## Dataset excerpt
━━━━━━━━━━━━━━━━━━━━━━━━━━━━━━

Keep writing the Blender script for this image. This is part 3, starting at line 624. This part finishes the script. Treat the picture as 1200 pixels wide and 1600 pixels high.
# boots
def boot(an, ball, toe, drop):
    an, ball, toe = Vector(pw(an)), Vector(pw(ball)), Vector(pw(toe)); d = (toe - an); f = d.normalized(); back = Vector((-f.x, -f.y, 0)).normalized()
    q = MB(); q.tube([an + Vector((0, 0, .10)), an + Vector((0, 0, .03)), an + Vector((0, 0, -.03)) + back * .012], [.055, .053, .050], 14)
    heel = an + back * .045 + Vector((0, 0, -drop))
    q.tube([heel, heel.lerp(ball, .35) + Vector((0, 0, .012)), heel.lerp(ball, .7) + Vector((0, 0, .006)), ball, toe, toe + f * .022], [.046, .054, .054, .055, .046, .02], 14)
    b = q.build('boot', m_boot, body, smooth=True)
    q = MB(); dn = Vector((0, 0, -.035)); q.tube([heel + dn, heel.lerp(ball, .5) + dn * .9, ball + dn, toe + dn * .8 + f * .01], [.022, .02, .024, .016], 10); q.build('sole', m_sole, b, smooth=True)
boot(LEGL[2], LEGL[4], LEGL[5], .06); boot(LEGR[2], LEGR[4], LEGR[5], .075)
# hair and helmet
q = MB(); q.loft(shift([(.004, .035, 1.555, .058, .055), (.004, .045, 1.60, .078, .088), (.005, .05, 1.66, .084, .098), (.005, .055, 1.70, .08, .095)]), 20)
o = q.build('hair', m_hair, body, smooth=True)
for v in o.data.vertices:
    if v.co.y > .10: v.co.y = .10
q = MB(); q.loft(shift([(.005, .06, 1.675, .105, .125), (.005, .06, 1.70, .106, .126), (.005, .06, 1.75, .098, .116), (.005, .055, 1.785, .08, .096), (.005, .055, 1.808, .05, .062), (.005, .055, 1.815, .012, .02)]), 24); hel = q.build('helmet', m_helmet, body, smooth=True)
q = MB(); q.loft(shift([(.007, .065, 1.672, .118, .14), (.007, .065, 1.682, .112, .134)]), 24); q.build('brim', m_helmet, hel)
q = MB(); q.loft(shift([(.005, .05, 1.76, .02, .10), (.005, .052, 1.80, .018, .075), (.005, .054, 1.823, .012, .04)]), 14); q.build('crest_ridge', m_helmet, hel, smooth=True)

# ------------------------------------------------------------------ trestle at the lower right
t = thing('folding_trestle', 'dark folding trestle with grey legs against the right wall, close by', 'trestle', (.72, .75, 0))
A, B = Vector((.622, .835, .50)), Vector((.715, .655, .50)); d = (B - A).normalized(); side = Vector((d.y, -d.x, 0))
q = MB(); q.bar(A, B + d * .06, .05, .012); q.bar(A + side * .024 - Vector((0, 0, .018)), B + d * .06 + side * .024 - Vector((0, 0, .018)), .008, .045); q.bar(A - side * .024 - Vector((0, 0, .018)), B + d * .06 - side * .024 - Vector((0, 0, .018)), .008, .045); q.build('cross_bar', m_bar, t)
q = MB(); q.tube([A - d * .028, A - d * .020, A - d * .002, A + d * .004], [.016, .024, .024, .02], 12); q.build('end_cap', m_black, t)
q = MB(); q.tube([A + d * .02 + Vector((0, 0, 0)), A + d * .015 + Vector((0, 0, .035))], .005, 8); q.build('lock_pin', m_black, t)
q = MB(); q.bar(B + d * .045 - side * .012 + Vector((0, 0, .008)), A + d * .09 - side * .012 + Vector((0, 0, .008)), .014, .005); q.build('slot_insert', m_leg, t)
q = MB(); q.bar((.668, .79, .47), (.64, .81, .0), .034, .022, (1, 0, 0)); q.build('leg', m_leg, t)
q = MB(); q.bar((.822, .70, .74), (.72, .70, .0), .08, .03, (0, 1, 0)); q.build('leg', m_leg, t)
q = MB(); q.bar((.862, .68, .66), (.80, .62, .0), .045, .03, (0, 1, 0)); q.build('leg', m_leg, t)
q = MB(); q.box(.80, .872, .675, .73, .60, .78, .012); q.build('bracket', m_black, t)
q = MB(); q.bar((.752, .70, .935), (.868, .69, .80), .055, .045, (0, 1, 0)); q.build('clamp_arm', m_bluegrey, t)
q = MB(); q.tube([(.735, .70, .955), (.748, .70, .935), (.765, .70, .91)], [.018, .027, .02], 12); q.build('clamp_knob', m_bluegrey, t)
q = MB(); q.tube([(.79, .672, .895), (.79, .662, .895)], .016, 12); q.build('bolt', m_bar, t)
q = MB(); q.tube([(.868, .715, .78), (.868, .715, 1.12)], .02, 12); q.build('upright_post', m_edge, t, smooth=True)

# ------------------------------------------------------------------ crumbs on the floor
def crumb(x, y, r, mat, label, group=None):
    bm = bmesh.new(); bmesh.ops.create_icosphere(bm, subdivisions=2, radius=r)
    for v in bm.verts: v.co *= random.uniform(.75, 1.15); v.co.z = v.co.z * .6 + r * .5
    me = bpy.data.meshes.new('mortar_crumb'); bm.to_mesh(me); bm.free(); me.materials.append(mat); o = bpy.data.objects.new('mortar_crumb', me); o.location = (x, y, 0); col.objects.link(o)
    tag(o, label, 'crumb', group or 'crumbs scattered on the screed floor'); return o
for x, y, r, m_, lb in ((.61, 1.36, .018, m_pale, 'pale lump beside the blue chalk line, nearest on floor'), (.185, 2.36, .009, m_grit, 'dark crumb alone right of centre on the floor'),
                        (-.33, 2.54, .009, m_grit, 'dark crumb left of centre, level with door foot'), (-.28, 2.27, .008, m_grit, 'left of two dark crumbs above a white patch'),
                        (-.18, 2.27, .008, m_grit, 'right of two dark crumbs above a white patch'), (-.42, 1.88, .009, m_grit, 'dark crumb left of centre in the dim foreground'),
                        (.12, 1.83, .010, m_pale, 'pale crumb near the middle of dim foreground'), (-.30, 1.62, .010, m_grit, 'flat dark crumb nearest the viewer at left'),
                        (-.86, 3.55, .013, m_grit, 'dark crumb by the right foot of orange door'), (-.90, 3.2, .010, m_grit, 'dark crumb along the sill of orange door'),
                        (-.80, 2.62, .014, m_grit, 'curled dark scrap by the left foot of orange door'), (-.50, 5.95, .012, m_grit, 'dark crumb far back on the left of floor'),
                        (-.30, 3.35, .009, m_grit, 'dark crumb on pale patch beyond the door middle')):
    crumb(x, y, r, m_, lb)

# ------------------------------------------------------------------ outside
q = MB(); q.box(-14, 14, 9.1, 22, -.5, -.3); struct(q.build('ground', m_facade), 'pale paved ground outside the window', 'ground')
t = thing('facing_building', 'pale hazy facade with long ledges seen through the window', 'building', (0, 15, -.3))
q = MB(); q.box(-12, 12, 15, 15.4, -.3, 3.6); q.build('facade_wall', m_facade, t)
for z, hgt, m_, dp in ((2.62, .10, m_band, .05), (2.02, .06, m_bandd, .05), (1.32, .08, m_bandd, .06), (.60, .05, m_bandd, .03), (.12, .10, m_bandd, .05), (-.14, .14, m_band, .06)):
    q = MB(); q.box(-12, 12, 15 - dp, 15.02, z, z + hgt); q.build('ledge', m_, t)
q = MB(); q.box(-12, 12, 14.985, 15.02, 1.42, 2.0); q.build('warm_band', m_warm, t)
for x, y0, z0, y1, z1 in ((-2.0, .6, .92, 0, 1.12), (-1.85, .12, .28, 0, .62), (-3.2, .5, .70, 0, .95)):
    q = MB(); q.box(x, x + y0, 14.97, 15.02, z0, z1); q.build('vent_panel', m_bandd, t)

━━━━━━━━━━━━━━━━━━━━━━━━━━━━━━

## Description of the task
Give again, word for word, the lines of the listing, starting at its first line and ending with the line containing "m_helmet, hel, smooth=True)".

## Finished task
Keep writing the Blender script for this image. This is part 3, starting at line 624. This part finishes the script. Treat the picture as 1200 pixels wide and 1600 pixels high.
# boots
def boot(an, ball, toe, drop):
    an, ball, toe = Vector(pw(an)), Vector(pw(ball)), Vector(pw(toe)); d = (toe - an); f = d.normalized(); back = Vector((-f.x, -f.y, 0)).normalized()
    q = MB(); q.tube([an + Vector((0, 0, .10)), an + Vector((0, 0, .03)), an + Vector((0, 0, -.03)) + back * .012], [.055, .053, .050], 14)
    heel = an + back * .045 + Vector((0, 0, -drop))
    q.tube([heel, heel.lerp(ball, .35) + Vector((0, 0, .012)), heel.lerp(ball, .7) + Vector((0, 0, .006)), ball, toe, toe + f * .022], [.046, .054, .054, .055, .046, .02], 14)
    b = q.build('boot', m_boot, body, smooth=True)
    q = MB(); dn = Vector((0, 0, -.035)); q.tube([heel + dn, heel.lerp(ball, .5) + dn * .9, ball + dn, toe + dn * .8 + f * .01], [.022, .02, .024, .016], 10); q.build('sole', m_sole, b, smooth=True)
boot(LEGL[2], LEGL[4], LEGL[5], .06); boot(LEGR[2], LEGR[4], LEGR[5], .075)
# hair and helmet
q = MB(); q.loft(shift([(.004, .035, 1.555, .058, .055), (.004, .045, 1.60, .078, .088), (.005, .05, 1.66, .084, .098), (.005, .055, 1.70, .08, .095)]), 20)
o = q.build('hair', m_hair, body, smooth=True)
for v in o.data.vertices:
    if v.co.y > .10: v.co.y = .10
q = MB(); q.loft(shift([(.005, .06, 1.675, .105, .125), (.005, .06, 1.70, .106, .126), (.005, .06, 1.75, .098, .116), (.005, .055, 1.785, .08, .096), (.005, .055, 1.808, .05, .062), (.005, .055, 1.815, .012, .02)]), 24); hel = q.build('helmet', m_helmet, body, smooth=True)
q = MB(); q.loft(shift([(.007, .065, 1.672, .118, .14), (.007, .065, 1.682, .112, .134)]), 24); q.build('brim', m_helmet, hel)
q = MB(); q.loft(shift([(.005, .05, 1.76, .02, .10), (.005, .052, 1.80, .018, .075), (.005, .054, 1.823, .012, .04)]), 14); q.build('crest_ridge', m_helmet, hel, smooth=True)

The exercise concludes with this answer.